===== Given material =====
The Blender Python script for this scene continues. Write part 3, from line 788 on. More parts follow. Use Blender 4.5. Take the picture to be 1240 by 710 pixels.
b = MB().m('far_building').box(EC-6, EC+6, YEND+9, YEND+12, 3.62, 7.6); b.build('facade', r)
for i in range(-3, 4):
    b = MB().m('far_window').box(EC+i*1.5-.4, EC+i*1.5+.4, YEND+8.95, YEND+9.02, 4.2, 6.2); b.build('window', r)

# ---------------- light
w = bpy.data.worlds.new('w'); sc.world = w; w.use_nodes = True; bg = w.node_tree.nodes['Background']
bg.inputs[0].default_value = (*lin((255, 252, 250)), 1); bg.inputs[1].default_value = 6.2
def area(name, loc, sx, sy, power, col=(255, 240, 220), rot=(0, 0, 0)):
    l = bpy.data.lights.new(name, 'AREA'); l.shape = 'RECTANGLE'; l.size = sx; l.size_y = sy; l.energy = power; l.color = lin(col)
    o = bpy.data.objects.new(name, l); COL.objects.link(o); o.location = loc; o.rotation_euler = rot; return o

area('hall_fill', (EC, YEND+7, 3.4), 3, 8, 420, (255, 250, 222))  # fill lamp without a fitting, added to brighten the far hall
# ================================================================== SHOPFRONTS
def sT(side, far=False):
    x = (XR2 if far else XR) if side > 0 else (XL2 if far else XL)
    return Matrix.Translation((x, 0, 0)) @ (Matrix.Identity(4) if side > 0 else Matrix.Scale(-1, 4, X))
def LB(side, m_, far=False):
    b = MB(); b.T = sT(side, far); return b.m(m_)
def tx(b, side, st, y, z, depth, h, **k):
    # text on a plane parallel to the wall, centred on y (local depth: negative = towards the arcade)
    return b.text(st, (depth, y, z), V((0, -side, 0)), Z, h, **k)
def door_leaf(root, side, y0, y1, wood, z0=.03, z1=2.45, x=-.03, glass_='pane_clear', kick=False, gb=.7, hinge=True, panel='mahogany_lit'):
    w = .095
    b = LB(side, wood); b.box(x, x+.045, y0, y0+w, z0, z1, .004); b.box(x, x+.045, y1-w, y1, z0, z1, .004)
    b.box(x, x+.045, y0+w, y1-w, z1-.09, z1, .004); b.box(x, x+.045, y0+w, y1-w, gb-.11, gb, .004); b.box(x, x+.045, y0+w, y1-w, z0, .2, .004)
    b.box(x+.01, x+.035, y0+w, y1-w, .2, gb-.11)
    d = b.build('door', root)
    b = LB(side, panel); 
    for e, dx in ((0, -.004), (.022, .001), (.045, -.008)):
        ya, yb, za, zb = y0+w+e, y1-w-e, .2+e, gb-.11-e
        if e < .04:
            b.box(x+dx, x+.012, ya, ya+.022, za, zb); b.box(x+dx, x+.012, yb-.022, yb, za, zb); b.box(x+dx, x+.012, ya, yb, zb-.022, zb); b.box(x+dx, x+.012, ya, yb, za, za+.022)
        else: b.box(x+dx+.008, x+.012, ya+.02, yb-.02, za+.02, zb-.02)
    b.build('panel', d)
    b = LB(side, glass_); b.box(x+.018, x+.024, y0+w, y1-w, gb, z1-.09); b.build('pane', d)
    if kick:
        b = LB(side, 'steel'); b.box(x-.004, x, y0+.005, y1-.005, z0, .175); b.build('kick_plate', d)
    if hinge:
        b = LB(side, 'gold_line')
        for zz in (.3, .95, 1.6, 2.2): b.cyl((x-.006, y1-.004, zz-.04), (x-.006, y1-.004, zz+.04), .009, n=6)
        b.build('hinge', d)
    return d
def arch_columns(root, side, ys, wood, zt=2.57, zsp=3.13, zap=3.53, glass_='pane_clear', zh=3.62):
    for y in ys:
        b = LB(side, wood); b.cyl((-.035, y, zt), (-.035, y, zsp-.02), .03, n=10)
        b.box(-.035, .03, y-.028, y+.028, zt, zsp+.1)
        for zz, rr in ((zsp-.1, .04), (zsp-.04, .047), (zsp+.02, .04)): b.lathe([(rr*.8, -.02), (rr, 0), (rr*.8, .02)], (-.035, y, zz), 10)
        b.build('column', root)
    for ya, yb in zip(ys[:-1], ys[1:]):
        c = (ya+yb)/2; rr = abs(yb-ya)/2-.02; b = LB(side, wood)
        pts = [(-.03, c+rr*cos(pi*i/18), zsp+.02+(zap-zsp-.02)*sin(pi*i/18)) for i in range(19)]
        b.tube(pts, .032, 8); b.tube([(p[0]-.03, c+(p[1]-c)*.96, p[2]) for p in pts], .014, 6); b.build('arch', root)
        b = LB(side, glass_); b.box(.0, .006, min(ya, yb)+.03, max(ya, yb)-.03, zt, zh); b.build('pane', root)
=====
--- Instructions to follow ---
Collect from the data above every line that includes "True".

--- The result ---
w = bpy.data.worlds.new('w'); sc.world = w; w.use_nodes = True; bg = w.node_tree.nodes['Background']
def door_leaf(root, side, y0, y1, wood, z0=.03, z1=2.45, x=-.03, glass_='pane_clear', kick=False, gb=.7, hinge=True, panel='mahogany_lit'):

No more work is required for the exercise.